*Exercise*:
Reproduce exactly the lines below, from the first one through the line containing "S.camera = cam", and omit any pictures.

*Materials provided*:
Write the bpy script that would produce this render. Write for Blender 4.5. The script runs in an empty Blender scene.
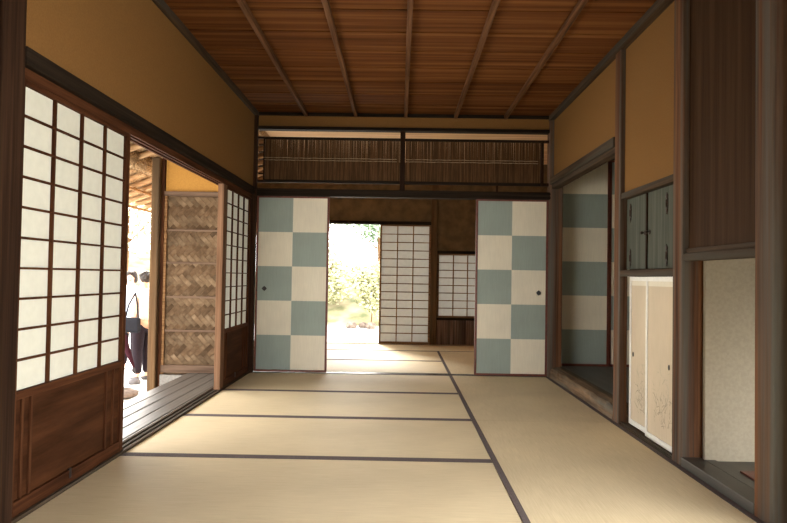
import bpy, bmesh, math, random
from mathutils import Vector, Matrix
random.seed(7)
S = bpy.context.scene
COL = S.collection

# ---------------------------------------------------------------- camera
cam_d = bpy.data.cameras.new('camera'); cam = bpy.data.objects.new('camera', cam_d); COL.objects.link(cam)
cR = Vector((0.99982618, 0.00914075, 0.01624979)); cU = Vector((-0.01602671, -0.02397096, 0.99958418)); cF = Vector((-0.00952647, 0.99967087, 0.0238203))
m = Matrix.Identity(4)
for i in range(3):
    m[i][0] = cR[i]; m[i][1] = cU[i]; m[i][2] = -cF[i]
m[2][3] = 0.9322
cam.matrix_world = m
cam_d.sensor_width = 36; cam_d.lens = 638.93 / 787 * 36; cam_d.clip_end = 300; cam_d.clip_start = 0.02
S.camera = cam

# ---------------------------------------------------------------- light
W = bpy.data.worlds.new('overcast_sky'); S.world = W; W.use_nodes = True
nt = W.node_tree; nt.nodes.clear()
wo = nt.nodes.new('ShaderNodeOutputWorld'); bg = nt.nodes.new('ShaderNodeBackground')
tc = nt.nodes.new('ShaderNodeTexCoord'); sx = nt.nodes.new('ShaderNodeSeparateXYZ'); rp = nt.nodes.new('ShaderNodeValToRGB')
nt.links.new(tc.outputs['Generated'], sx.inputs[0]); nt.links.new(sx.outputs['Z'], rp.inputs[0])
rp.color_ramp.elements[0].position = 0.0; rp.color_ramp.elements[0].color = (1, .965, .905, 1)
rp.color_ramp.elements[1].position = 0.8; rp.color_ramp.elements[1].color = (.98, .985, 1, 1)
nt.links.new(rp.outputs[0], bg.inputs[0]); nt.links.new(bg.outputs[0], wo.inputs[0])
bg.inputs[1].default_value = 2.2
sun_d = bpy.data.lights.new('sun', 'SUN'); sun_d.energy = 3.0; sun_d.angle = math.radians(20); sun_d.color = (1, .96, .88)
sun = bpy.data.objects.new('sun', sun_d); COL.objects.link(sun)
sun.rotation_euler = Vector((0.22, -0.70, -0.50)).to_track_quat('-Z', 'Y').to_euler(); sun.location = (-10, 10, 15)
S.view_settings.view_transform = 'Standard'; S.view_settings.look = 'None'
S.view_settings.gamma = 1; S.view_settings.use_curve_mapping = False
S.view_settings.exposure = 2.4
S.cycles.use_denoising = True
S.cycles.max_bounces = 14; S.cycles.diffuse_bounces = 10; S.cycles.glossy_bounces = 4; S.cycles.transmission_bounces = 6
S.cycles.sample_clamp_indirect = 8; S.cycles.caustics_reflective = False; S.cycles.caustics_refractive = False

# ---------------------------------------------------------------- materials
MATS = {}
def base_mat(name, rough=.7, spec=.3):
    mt = bpy.data.materials.new(name); mt.use_nodes = True; t = mt.node_tree
    b = t.nodes['Principled BSDF']; b.inputs['Roughness'].default_value = rough
    b.inputs['Specular IOR Level'].default_value = spec
    MATS[name] = mt
    return mt, t, b
def N(t, kind, **kw):
    n = t.nodes.new(kind)
    for k, v in kw.items():
        if hasattr(n, k): setattr(n, k, v)
        else: n.inputs[k].default_value = v
    return n
def ramp(t, fac, stops):
    r = t.nodes.new('ShaderNodeValToRGB'); e = r.color_ramp.elements
    while len(e) < len(stops): e.new(.5)
    for i, (p, c) in enumerate(stops): e[i].position = p; e[i].color = (*c, 1)
    t.links.new(fac, r.inputs[0]); return r
def mixc(t, fac, a, b, mode='MIX'):
    x = t.nodes.new('ShaderNodeMix'); x.data_type = 'RGBA'; x.blend_type = mode
    if isinstance(fac, (int, float)): x.inputs[0].default_value = fac
    else: t.links.new(fac, x.inputs[0])
    for s, v in ((6, a), (7, b)):
        if isinstance(v, tuple): x.inputs[s].default_value = (*v, 1)
        else: t.links.new(v, x.inputs[s])
    return x.outputs[2]
def bump(t, b, h, strength, dist=.01):
    bp = t.nodes.new('ShaderNodeBump'); bp.inputs['Strength'].default_value = strength; bp.inputs['Distance'].default_value = dist
    t.links.new(h, bp.inputs['Height']); t.links.new(bp.outputs[0], b.inputs['Normal'])
def coords(t, scale, island=True):
    c = t.nodes.new('ShaderNodeTexCoord'); mp = t.nodes.new('ShaderNodeMapping'); mp.inputs['Scale'].default_value = scale
    t.links.new(c.outputs['Object'], mp.inputs[0])
    if island:
        g = t.nodes.new('ShaderNodeNewGeometry'); ml = t.nodes.new('ShaderNodeMath'); ml.operation = 'MULTIPLY'; ml.inputs[1].default_value = 17.
        t.links.new(g.outputs['Random Per Island'], ml.inputs[0]); t.links.new(ml.outputs[0], mp.inputs['Location'])
        return mp.outputs[0], g.outputs['Random Per Island']
    return mp.outputs[0], None
def wood(name, dark, mid, light, axis='z', grain=28, along=1.3, rough=.7, bmp=.3, vary=.25, streak=None, spec=.05):
    """grained timber: noise stretched along one axis"""
    mt, t, b = base_mat(name, rough, spec)
    sc = {'x': (along, grain, grain), 'y': (grain, along, grain), 'z': (grain, grain, along)}[axis]
    v, isl = coords(t, sc)
    n = N(t, 'ShaderNodeTexNoise', Scale=1., Detail=7., Roughness=.62); t.links.new(v, n.inputs['Vector'])
    r = ramp(t, n.outputs[0], [(.3, dark), (.5, mid), (.72, light)])
    out = r.outputs[0]
    if streak:
        v2, _ = coords(t, tuple(s * .35 for s in sc))
        n2 = N(t, 'ShaderNodeTexNoise', Scale=1., Detail=4., Roughness=.6); t.links.new(v2, n2.inputs['Vector'])
        r2 = ramp(t, n2.outputs[0], [(.45, (0, 0, 0)), (.62, (1, 1, 1))])
        out = mixc(t, r2.outputs[0], out, streak)
    if vary:
        rr = ramp(t, isl, [(0, (1 - vary,) * 3), (1, (1 + vary * .4,) * 3)])
        out = mixc(t, 1., out, rr.outputs[0], 'MULTIPLY')
    t.links.new(out, b.inputs['Base Color'])
    bump(t, b, n.outputs[0], bmp, .004)
    return mt
def plain(name, c, rough=.7, spec=.3, metal=0, noise=.12, nscale=40, bmp=.1, c2=None):
    mt, t, b = base_mat(name, rough, spec); b.inputs['Metallic'].default_value = metal
    v, _ = coords(t, (1, 1, 1), False)
    n = N(t, 'ShaderNodeTexNoise', Scale=float(nscale), Detail=4.); t.links.new(v, n.inputs['Vector'])
    a = tuple(x * (1 - noise) for x in c); d = c2 or tuple(min(1, x * (1 + noise)) for x in c)
    r = ramp(t, n.outputs[0], [(.35, a), (.65, d)]); t.links.new(r.outputs[0], b.inputs['Base Color'])
    if bmp: bump(t, b, n.outputs[0], bmp, .004)
    return mt

wood('ceiling_wood', (.06, .020, .006), (.125, .045, .013), (.21, .09, .028), 'x', grain=16, along=.45, rough=.8, vary=.12, bmp=.08, spec=.04)
wood('pale_ceiling_wood', (.42, .27, .15), (.55, .38, .23), (.68, .5, .33), 'x', grain=22, along=.9)
wood('batten_wood', (.05, .022, .010), (.12, .055, .024), (.2, .1, .05), 'y', grain=40, spec=.05)
wood('dark_wood_z', (.012, .006, .004), (.028, .014, .008), (.05, .026, .015), 'z', grain=45)
wood('dark_wood_y', (.008, .006, .004), (.018, .012, .008), (.035, .024, .016), 'y', grain=45)
wood('dark_wood_x', (.008, .006, .004), (.018, .012, .008), (.035, .024, .016), 'x', grain=45)
wood('shoji_wood_z', (.025, .009, .004), (.058, .021, .009), (.10, .04, .017), 'z', grain=50, along=2)
wood('shoji_wood_y', (.025, .009, .004), (.058, .021, .009), (.10, .04, .017), 'y', grain=50, along=2)
wood('shoji_wood_x', (.10, .05, .02), (.19, .10, .045), (.28, .16, .08), 'x', grain=50, along=2)
wood('pale_wood_y', (.22, .12, .06), (.36, .22, .12), (.5, .33, .2), 'y', grain=50)  # pale brown timber of the far sill
wood('pale_wood_z', (.08, .042, .022), (.15, .08, .045), (.22, .13, .08), 'z', grain=50)  # paler brown timber of the slim post
wood('panel_wood', (.022, .008, .003), (.045, .017, .007), (.08, .03, .012), 'y', grain=16, along=1.5, vary=.1)
wood('post_wood', (.03, .013, .007), (.105, .05, .026), (.21, .10, .05), 'z', grain=24, along=.6, streak=(.11, .105, .09), bmp=.6)
wood('rail_wood_y', (.028, .018, .011), (.06, .038, .023), (.105, .068, .042), 'y', grain=40, streak=(.06, .05, .038))
wood('sill_wood', (.05, .035, .025), (.15, .10, .06), (.30, .19, .11), 'y', grain=22, along=1.5, streak=(.13, .13, .11), bmp=.8)
wood('alcove_board', (.035, .032, .026), (.055, .050, .041), (.085, .078, .065), 'y', grain=12, along=.8, rough=.42, bmp=.05, spec=.5)
wood('toko_panel', (.028, .013, .006), (.045, .023, .011), (.068, .036, .018), 'z', grain=24, along=.7, vary=.05)
wood('cabinet_wood', (.05, .052, .041), (.075, .08, .062), (.11, .115, .09), 'z', grain=30, along=.7, vary=.1)
wood('deck_wood', (.06, .052, .044), (.10, .088, .075), (.16, .14, .12), 'y', grain=45, along=1.0, rough=.36, bmp=.6, vary=.25, spec=.5)
wood('outer_post_wood', (.05, .026, .012), (.10, .055, .026), (.15, .09, .045), 'z', grain=30, streak=(.07, .045, .025), bmp=.7)
wood('weathered_rail', (.06, .036, .024), (.11, .07, .048), (.17, .115, .08), 'x', grain=40)
wood('weave_wood', (.055, .032, .017), (.088, .053, .029), (.135, .088, .052), 'x', grain=14, along=14, vary=.35)
wood('weave_wood_light', (.075, .046, .026), (.12, .078, .045), (.175, .122, .076), 'x', grain=14, along=14, vary=.35)
wood('rafter_wood', (.22, .12, .06), (.38, .23, .12), (.55, .38, .22), 'x', grain=30)
wood('reed', (.06, .030, .014), (.10, .052, .024), (.15, .083, .04), 'z', grain=90, along=6, vary=.4)
wood('slat_wood', (.06, .035, .025), (.15, .09, .065), (.26, .19, .15), 'z', grain=40, vary=.6)
wood('bark_wood', (.06, .03, .015), (.15, .08, .04), (.3, .2, .11), 'z', grain=30)
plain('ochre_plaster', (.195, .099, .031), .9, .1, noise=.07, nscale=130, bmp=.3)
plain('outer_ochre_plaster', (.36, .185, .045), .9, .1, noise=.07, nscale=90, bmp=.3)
plain('grey_plaster', (.42, .375, .29), .9, .1, noise=.06, nscale=70, bmp=.12)
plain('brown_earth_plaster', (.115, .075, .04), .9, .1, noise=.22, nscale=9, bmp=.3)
plain('cord', (.35, .28, .18), .9, noise=.3)
plain('iron', (.035, .02, .013), .6, .4, metal=.3, noise=.3, nscale=80)
plain('black_metal', (.012, .01, .01), .45, .5)
plain('frame_red', (.12, .028, .016), .4, .45, noise=.2)
plain('white_frame', (.78, .76, .70), .5, .3, noise=.04)
plain('heri', (.12, .095, .09), .85, .1, noise=.2, nscale=200)
plain('thatch', (.3, .2, .11), 1, .05, noise=.5, nscale=60, bmp=1.)
plain('gravel', (.62, .60, .55), .95, .1, noise=.2, nscale=14, bmp=.6)
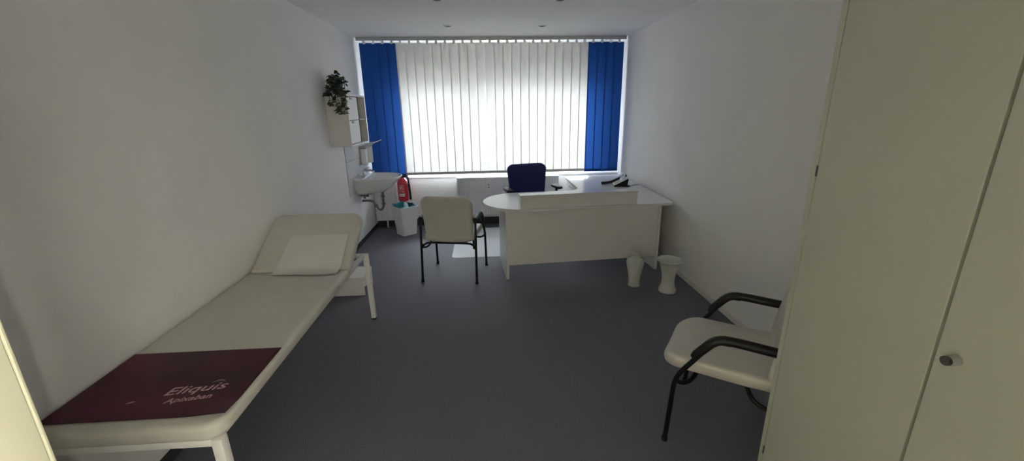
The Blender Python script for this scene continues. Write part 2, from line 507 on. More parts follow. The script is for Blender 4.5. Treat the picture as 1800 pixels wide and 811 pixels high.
def text(name, s, size, loc, rz, m, parent, shear=.0, width=None, rot=None, ext=.0003, bold=0.):
    cu = bpy.data.curves.new(name, 'FONT'); cu.body = s; cu.size = size; cu.shear = shear; cu.extrude = ext; cu.offset = bold
    cu.resolution_u = 4
    o = bpy.data.objects.new(name + '_tmp', cu); COL.objects.link(o)
    dg = bpy.context.evaluated_depsgraph_get()
    me = bpy.data.meshes.new_from_object(o.evaluated_get(dg))
    bpy.data.objects.remove(o)
    me.name = name
    if width:
        xs = [v.co.x for v in me.vertices]; k = width / (max(xs) - min(xs)); x0 = min(xs)
        for v in me.vertices: v.co.x = (v.co.x - x0) * k
    me.materials.clear(); me.materials.append(M[m])
    q = bpy.data.objects.new(name, me); COL.objects.link(q); q.parent = parent
    q.location = loc
    q.rotation_euler = rot if rot else (0, 0, rz)
    return q
lz = .0026
text('lettering', 'Eliquis', .066, (-1.252 - mcx, 1.440 - mcy, lz), math.radians(8), 'print_glint_pink', mt, .28, .215)
text('lettering', 'Apixaban', .040, (-1.222 - mcx, 1.393 - mcy, lz), math.radians(8), 'print_glint_pink', mt, .28, .160)
b = B()
for k in range(10):
    t0 = k / 10; t1 = (k + 1) / 10
    def arc(t, o): return Vector((-1.115 + .05 * t - mcx, 1.508 + .012 * math.sin(PI * t) + .008 * t + o - mcy, lz))
    h0 = .0022 * math.sin(PI * t0) + .0003; h1 = .0022 * math.sin(PI * t1) + .0003
    vs = [b.verts.new(arc(t0, -h0)), b.verts.new(arc(t1, -h1)), b.verts.new(arc(t1, h1)), b.verts.new(arc(t0, h0))]
    b.faces.new(vs)
obj('logo_stroke', b, 'print_glint_pink', mt, False)
b = B()
for k in range(8):
    t0 = k / 8; t1 = (k + 1) / 8
    def dsh(t, o): return Vector((-1.362 + .03 * t - mcx, 1.404 + .012 * t + o - mcy, lz))
    h0 = .004 * math.sin(PI * t0) + .0003; h1 = .004 * math.sin(PI * t1) + .0003
    b.faces.new([b.verts.new(dsh(t0, -h0)), b.verts.new(dsh(t1, -h1)), b.verts.new(dsh(t1, h1)), b.verts.new(dsh(t0, h0))])
obj('painted_reflection', b, 'print_glint_pink', mt, False)  # pale reflection on the mat, laid on as a flat coloured shape

# paper sheet on the raised head section
b = B()
def pmap(u, s):
    # s = distance along the couch from the fold (negative = on the flat part)
    off = .0085
    bl_ = .05
    if s < -bl_: return Vector((u, HY + .012 + s, CZ + off))
    p_f = Vector((u, HY + .012 + s, CZ + off)); 
    q = hmap(0, s - hl / 2, .068)
    p_h = Vector((u, q.y + 2.2 - off * math.sin(a), q.z + off * math.cos(a) + .002))
    if s > bl_: return p_h
    k = (s + bl_) / (2 * bl_)
    pf = Vector((u, HY + .012 - bl_, CZ + off)); ph = hmap(0, bl_ - hl / 2, .068); ph = Vector((u, ph.y + 2.2 - off * math.sin(a), ph.z + off * math.cos(a) + .002))
    mid = Vector((u, HY + .012, CZ + off))
    return pf * (1 - k) ** 2 + mid * 2 * k * (1 - k) + ph * k ** 2
g = []; nx, ny = 20, 24
for j in range(ny + 1):
    v = j / ny; row = []
    for i in range(nx + 1):
        u = i / nx
        x0 = -1.432 + .018 * v; x1 = -1.000 - .012 * v
        x = x0 + (x1 - x0) * u
        s = -.085 + v * .40 - .02 * u * (1 - v)
        p = pmap(x, s)
        row.append(b.verts.new(p + Vector((0, 0, .0012 * math.sin(7 * u + 3 * v) + .0012))))
    g.append(row)
for j in range(ny):
    for i in range(nx): b.faces.new((g[j][i], g[j][i + 1], g[j + 1][i + 1], g[j + 1][i]))
tag(obj('paper_sheet', b, 'paper'), 'blank white paper sheet on the raised head end of the couch', 'paper')

# low white step behind the couch's head legs
st = thing('step_stool', 'low white step on the floor behind the couch head legs', 'step stool', (-1.37, 3.83, 0))
b = B(); box(b, -.215, .215, -.145, .145, .155, .185, .006); obj('tread', b, 'white_lam', st)
b = B(); box(b, -.205, .205, -.138, -.120, 0, .155, .003); obj('front_panel', b, 'white_lam', st)
for x in (-.212, .192):
    b = B()
    box(b, x, x + .020, -.1195, .138, .08, .155, .003); box(b, x, x + .020, .06, .138, 0, .0802, .003)
    obj('side_panel', b, 'white_lam', st)

# ------------------------------------------------------------------ armchairs
def make_chair(label):
    t = thing('armchair', label, 'chair', (0, 0, 0), 0, 'padded black-framed visitor chairs')
    r = .0125
    for s in (-1, 1):
        # front leg and rear leg of a side frame
        b = B()
        tube(b, [(s * .277, .255, .012), (s * .275, .238, .385), (s * .272, .085, .628), (s * .270, .02, .631)], r, 12, {1: .07, 2: .07} and .06)
        lg = obj('leg', b, 'black_metal', t)
        b = B(); lathe(b, [(0, 0), (.016, 0), (.016, .02), (.013, .028), (0, .028)], 14, (s * .277, .256, 0)); obj('foot', b, 'black_plastic', lg)
        b = B()
        tube(b, [(s * .277, -.255, .012), (s * .272, -.205, .625), (s * .271, -.16, .631)], r, 12, .03)
        lg = obj('leg', b, 'black_metal', t)
        b = B(); lathe(b, [(0, 0), (.016, 0), (.016, .02), (.013, .028), (0, .028)], 14, (s * .277, -.256, 0)); obj('foot', b, 'black_plastic', lg)
        b = B()
        P = fillet([(s * .2735, .168, .520), (s * .2715, .078, .643), (s * .2705, -.02, .647), (s * .270, -.222, .643)], .07, 8)
        n = len(P); rad = [.0225] * n; rad[0] = .013; rad[-1] = .012
        P = [P[0]] + [P[0] + (P[1] - P[0]) * .2] + P[1:-1] + [P[-1] + (P[-2] - P[-1]) * .06, P[-1]]
        rad = [.015] + [.0215] + [.0225] * (len(P) - 4) + [.0225, .014]
        tube(b, P, .0225, 14, 0, True, 1., rad)
        obj('armrest', b, 'black_plastic', t)
    b = B()
    def smap(u, v, q):
        z = .405 + q + .020 * (u / .25) ** 2 * (1 if q > .02 else .5) - .022 * max(0, (v - .12) / .16) ** 2 * 1. + .01 * max(0, (-v - .1) / .2)
        return Vector((u, .05 + v, z))
    cushion(b, dense(rrect(.500, .545, (.06, .06, .12, .12), 8), .03), .065, .028, smap, .012, 0, 6)
    obj('seat', b, 'seat', t)
    b = B()
    tb = math.radians(11)
    def bmap(u, v, q):
        # v from bottom to top, q through the pad (0 = rear face)
        vv = v + .235
        bow = .035 * (1 - (u / .25) ** 2)
        y = -.185 - vv * math.sin(tb) - bow + q + .02 * math.sin(PI * min(1, max(0, vv / .47)))
        return Vector((u, y, .415 + vv * math.cos(tb)))
    ol = rrect(.500, .47, (.075, .075, .085, .085), 8)
    ol = [(x * (1 - .05 * max(0, -y / .235)) , y - (.016 * (1 - (x / .25) ** 2) if y < -.15 else 0) + (.012 * (1 - (x / .25) ** 2) if y > .15 else 0)) for x, y in ol]
    cushion(b, dense(ol, .03), .055, .024, bmap, .008, .004, 6)
    obj('backrest', b, 'seat', t)
    b = B()
    tube(b, [(-.275, .238, .372), (-.262, .205, .352), (-.215, .17, .350), (-.16, .15, .385), (.16, .15, .385), (.215, .17, .350), (.262, .205, .352), (.275, .238, .372)], .0105, 12, .04)
    obj('front_crossbar', b, 'black_metal', t)
    b = B()
    tube(b, [(-.272, -.222, .350), (-.262, -.218, .372), (-.225, -.205, .398), (-.15, -.175, .392), (.15, -.175, .392), (.225, -.205, .398), (.262, -.218, .372), (.272, -.222, .350)], .0105, 12, .03)
    for s in (-1, 1):
        tube(b, [(s * .215, -.07, .402), (s * .225, -.10, .350), (s * .250, -.165, .335), (s * .271, -.230, .362)], .0105, 10, .04)
        tube(b, [(s * .16, .15, .385), (s * .16, -.175, .392)], .0105, 10)
        tube(b, [(s * .13, -.17, .392), (s * .13, -.185, .398), (s * .13, -.190, .47)], .008, 10, .02)
        lathe(b, [(0, -.02), (.018, -.02), (.02, 0), (.018, .02), (0, .02)], 12, (s * .262, -.224, .378))
    obj('rear_crossbar', b, 'black_metal', t)
    return t
ch1 = make_chair('ivory padded chair with its back to the camera, beside the desk\'s rounded end')
def place(c, a, fwd):
    c.rotation_euler = (0, 0, math.atan2(-fwd[0], fwd[1])); c.location = (a[0], a[1], 0)
# rear feet (-.671,3.944) (-.129,3.848); front (-.557,4.494) (-.019,4.350)
place(ch1, (-.344, 4.160), (.19, .98))
ch2 = copy_tree(ch1)
ch2['label'] = 'ivory padded chair with black arms standing half hidden behind the tall wardrobe'
fw = Vector((-.815, .58)).normalized(); lt = Vector((.58, .815)).normalized()
nf = Vector((.886, 1.742))
c2 = nf + lt * .277 - fw * .255
place(ch2, c2, fw)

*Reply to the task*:
Write the bpy script that would produce this render. Write for Blender 4.5. The script runs in an empty Blender scene.
import bpy, bmesh, math, random
from mathutils import Vector, Matrix
random.seed(7)
S = bpy.context.scene
COL = S.collection

# ---------------------------------------------------------------- camera
cam_d = bpy.data.cameras.new('camera'); cam = bpy.data.objects.new('camera', cam_d); COL.objects.link(cam)
cR = Vector((0.99982618, 0.00914075, 0.01624979)); cU = Vector((-0.01602671, -0.02397096, 0.99958418)); cF = Vector((-0.00952647, 0.99967087, 0.0238203))
m = Matrix.Identity(4)
for i in range(3):
    m[i][0] = cR[i]; m[i][1] = cU[i]; m[i][2] = -cF[i]
m[2][3] = 0.9322
cam.matrix_world = m
cam_d.sensor_width = 36; cam_d.lens = 638.93 / 787 * 36; cam_d.clip_end = 300; cam_d.clip_start = 0.02
S.camera = cam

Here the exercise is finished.